Do this: Starting with the first line of the data below, copy each line up to and including the one containing "S.camera = cam". Pictures stay out.
· · · · · · ·
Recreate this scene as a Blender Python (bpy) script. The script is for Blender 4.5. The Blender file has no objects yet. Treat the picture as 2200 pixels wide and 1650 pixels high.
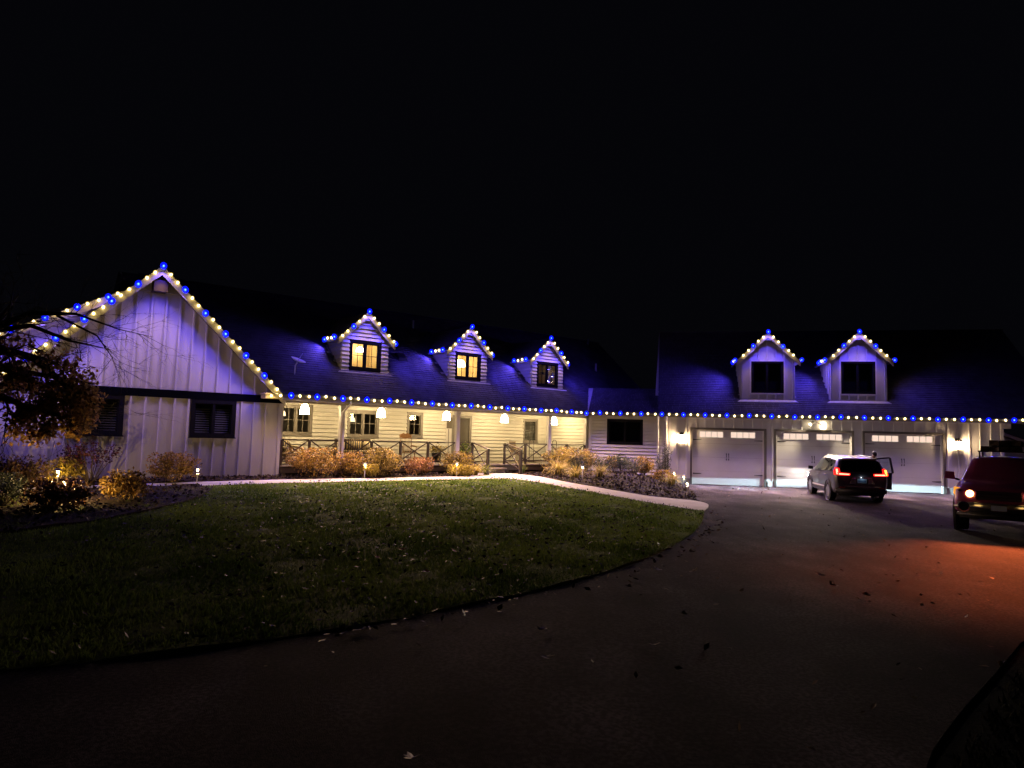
import bpy, bmesh, math, random
import numpy as np
from mathutils import Vector, Matrix
from mathutils.geometry import delaunay_2d_cdt
R = math.radians
random.seed(7); rng = np.random.default_rng(7)
S = bpy.context.scene
COL = S.collection

# ------------------------------------------------------------------ camera, world, exposure
cam_d = bpy.data.cameras.new('camera'); cam = bpy.data.objects.new('camera', cam_d); COL.objects.link(cam)
cam_d.sensor_fit = 'HORIZONTAL'; cam_d.sensor_width = 36.0
cam_d.lens = 36.0 * 1480.0 / 2200.0
cam_d.clip_start = 0.05; cam_d.clip_end = 3000
CAMZ = 1.97
PITCH, ROLL = R(4.3799), R(1.4928)
f = Vector((0, math.cos(PITCH), math.sin(PITCH))); u_ = Vector((0, -math.sin(PITCH), math.cos(PITCH))); r_ = Vector((1, 0, 0))
rr = r_ * math.cos(ROLL) + u_ * math.sin(ROLL); uu = u_ * math.cos(ROLL) - r_ * math.sin(ROLL)
m = Matrix.Identity(4)
for i in range(3):
    m[i][0] = rr[i]; m[i][1] = uu[i]; m[i][2] = -f[i]; m[i][3] = (0, 0, CAMZ)[i]
cam.matrix_world = m
S.camera = cam

W = bpy.data.worlds.new('World'); S.world = W; W.use_nodes = True
wn = W.node_tree.nodes['Background']
wn.inputs[0].default_value = (0.60, 0.62, 1.0, 1); wn.inputs[1].default_value = 0.0022      # a clear moonless night
S.view_settings.view_transform = 'Standard'; S.view_settings.look = 'None'
S.view_settings.exposure = 0.0; S.view_settings.gamma = 1.0
try: S.view_settings.use_curve_mapping = False
except Exception: pass
S.render.engine = 'CYCLES'
cy = S.cycles
cy.use_light_tree = True; cy.max_bounces = 6; cy.diffuse_bounces = 3; cy.glossy_bounces = 3; cy.transmission_bounces = 4
cy.transparent_max_bounces = 12; cy.sample_clamp_indirect = 4.0; cy.caustics_reflective = False; cy.caustics_refractive = False
cy.use_denoising = True

# levels of the lamps (all of them things the photograph shows lit)
WARM = (1.0, 0.60, 0.24); BLUE = (0.10, 0.06, 1.0)
P_WARM, P_BLUE = 27.0, 90.0                                   # watts thrown down by each bulb
L_PENDANT, L_SCONCE = 108.0, 150.0

# ------------------------------------------------------------------ frames of the two buildings
A1, A2 = R(38.7112), R(-12.5597)
O1 = Vector((-7.7031, 23.7272, 0)); O2 = Vector((8.8827, 31.6266, 0))
def fr(a, O): 
    return lambda u, v, z=0: Vector((O.x + u * math.cos(a) - v * math.sin(a), O.y + u * math.sin(a) + v * math.cos(a), z))
HF, GF = fr(A1, O1), fr(A2, O2)
def inv(a, O, x, y):
    dx, dy = x - O.x, y - O.y
    return dx * np.cos(a) + dy * np.sin(a), -dx * np.sin(a) + dy * np.cos(a)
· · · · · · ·
Final result:
Recreate this scene as a Blender Python (bpy) script. The script is for Blender 4.5. The Blender file has no objects yet. Treat the picture as 2200 pixels wide and 1650 pixels high.
import bpy, bmesh, math, random
import numpy as np
from mathutils import Vector, Matrix
from mathutils.geometry import delaunay_2d_cdt
R = math.radians
random.seed(7); rng = np.random.default_rng(7)
S = bpy.context.scene
COL = S.collection

# ------------------------------------------------------------------ camera, world, exposure
cam_d = bpy.data.cameras.new('camera'); cam = bpy.data.objects.new('camera', cam_d); COL.objects.link(cam)
cam_d.sensor_fit = 'HORIZONTAL'; cam_d.sensor_width = 36.0
cam_d.lens = 36.0 * 1480.0 / 2200.0
cam_d.clip_start = 0.05; cam_d.clip_end = 3000
CAMZ = 1.97
PITCH, ROLL = R(4.3799), R(1.4928)
f = Vector((0, math.cos(PITCH), math.sin(PITCH))); u_ = Vector((0, -math.sin(PITCH), math.cos(PITCH))); r_ = Vector((1, 0, 0))
rr = r_ * math.cos(ROLL) + u_ * math.sin(ROLL); uu = u_ * math.cos(ROLL) - r_ * math.sin(ROLL)
m = Matrix.Identity(4)
for i in range(3):
    m[i][0] = rr[i]; m[i][1] = uu[i]; m[i][2] = -f[i]; m[i][3] = (0, 0, CAMZ)[i]
cam.matrix_world = m
S.camera = cam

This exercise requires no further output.